સોમવાર, 6 ડિસેમ્બર, 2010

iOS 4.2 Ends the iPad's Wait for Multitasking

iOS 4.2
Oh, what's that? Are iTunes 10.1 and iOS 4.2.1 finally here, ending months of anticipation for millions of early adopters? Yes, eight months after blessing the iPhone with multitasking , Apple is finally bringing multitasking to the iPad. While iOS 4.2 introduces a slew of media, app and printing updates to the Apple tablet, you'll find that your day-to-day use of the iPad is changed most by multitasking and folders. Neither are anything new, as the implementation is nearly identical to the iPhone, just bigger. This isn't necessarily a bad thing; both features drastically improve the device, and you can finally stream Pandora and check your mail at the same time. Groundbreaking...


Folders, Media and Printing

Upgraders will get access to folders, which can save you from scrolling through endless pages of apps on the home screen. Much as you would on the iPhone or iPod touch, just press and hold an app icon, and drag it onto another one to create a new folder on the home screen. The new AirPrint adds wireless printing capability to the iPad, while AirPlay is an expansion and rebranding of AirTunes that lets you stream music, photos and video to your Apple TV and other AirPlay-enabled devices, many of which will be launching this fall.

Mail and Safari

The iPad Mail app gets bolstered by much-needed messaging, which sorts your mail into conversations. Game Center brings social competition and leaderboards to your marathon iPad 'Angry Birds' sessions, but is otherwise just as underwhelming as the iPhone version. Mobile Safari finally lets you search on the pages you're currently browsing. Start typing in the search bar, and you'll see 'On This Page' results below the stock Google suggestions.

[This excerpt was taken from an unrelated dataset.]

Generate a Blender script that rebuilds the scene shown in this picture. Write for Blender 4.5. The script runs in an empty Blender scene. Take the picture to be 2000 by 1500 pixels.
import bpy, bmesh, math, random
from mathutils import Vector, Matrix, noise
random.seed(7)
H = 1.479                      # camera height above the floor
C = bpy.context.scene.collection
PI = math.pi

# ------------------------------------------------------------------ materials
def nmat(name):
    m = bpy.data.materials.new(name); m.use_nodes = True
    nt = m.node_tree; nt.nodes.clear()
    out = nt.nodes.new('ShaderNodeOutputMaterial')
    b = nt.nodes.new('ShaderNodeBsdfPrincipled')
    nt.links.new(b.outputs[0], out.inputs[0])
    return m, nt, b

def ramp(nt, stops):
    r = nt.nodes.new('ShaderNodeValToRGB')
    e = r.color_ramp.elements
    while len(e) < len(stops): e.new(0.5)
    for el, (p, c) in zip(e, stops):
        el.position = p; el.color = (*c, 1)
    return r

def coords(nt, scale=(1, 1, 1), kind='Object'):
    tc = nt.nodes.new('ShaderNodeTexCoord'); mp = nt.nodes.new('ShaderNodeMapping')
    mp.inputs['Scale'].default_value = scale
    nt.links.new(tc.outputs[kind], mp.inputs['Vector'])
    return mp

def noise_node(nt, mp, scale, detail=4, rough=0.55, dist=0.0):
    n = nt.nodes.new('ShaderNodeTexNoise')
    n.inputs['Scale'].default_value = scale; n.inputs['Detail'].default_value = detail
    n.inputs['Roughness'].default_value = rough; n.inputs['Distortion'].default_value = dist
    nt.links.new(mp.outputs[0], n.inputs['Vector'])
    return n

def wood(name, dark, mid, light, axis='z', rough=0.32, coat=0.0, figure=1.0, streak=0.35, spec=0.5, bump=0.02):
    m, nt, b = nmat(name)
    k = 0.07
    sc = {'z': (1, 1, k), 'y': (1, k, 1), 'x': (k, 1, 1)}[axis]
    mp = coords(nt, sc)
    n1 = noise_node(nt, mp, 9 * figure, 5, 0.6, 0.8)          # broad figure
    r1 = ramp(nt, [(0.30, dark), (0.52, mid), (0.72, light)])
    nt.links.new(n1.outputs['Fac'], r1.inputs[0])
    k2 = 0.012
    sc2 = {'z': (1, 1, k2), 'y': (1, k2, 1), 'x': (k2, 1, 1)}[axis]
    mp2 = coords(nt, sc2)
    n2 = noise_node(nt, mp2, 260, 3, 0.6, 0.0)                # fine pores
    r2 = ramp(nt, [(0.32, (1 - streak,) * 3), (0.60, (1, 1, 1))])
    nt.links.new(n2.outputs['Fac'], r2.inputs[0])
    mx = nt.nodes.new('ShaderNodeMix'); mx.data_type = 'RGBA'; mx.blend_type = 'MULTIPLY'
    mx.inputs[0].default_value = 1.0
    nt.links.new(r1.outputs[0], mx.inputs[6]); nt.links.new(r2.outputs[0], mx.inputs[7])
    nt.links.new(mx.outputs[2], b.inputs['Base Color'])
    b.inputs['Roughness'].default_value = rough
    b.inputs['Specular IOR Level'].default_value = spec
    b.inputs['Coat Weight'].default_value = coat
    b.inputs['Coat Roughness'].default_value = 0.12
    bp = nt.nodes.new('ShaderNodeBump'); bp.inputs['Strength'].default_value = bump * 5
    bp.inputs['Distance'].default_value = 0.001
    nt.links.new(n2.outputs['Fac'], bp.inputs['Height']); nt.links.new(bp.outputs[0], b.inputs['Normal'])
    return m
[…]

Losing the Hardware Orientation Lock

We've been using a dev version of 4.2 for a few weeks, and we most regret the loss of the iPad's hardware orientation lock, which has been repurposed as a mute button. With all the reclined reading we're doing, the lock was handy for quickly switching from portrait to landscape mode, or locking while going horizontal. The interaction works on the smaller iPhone, but is needlessly complex on the iPad; compare a simple button to a process that will usually involve two hands (one to stabilize) and four actions (double tap, swipe right, tap). While it's interesting that Apple is effectively reprogramming dedicated hardware buttons, it should be an optional, or at least a software-reversible change.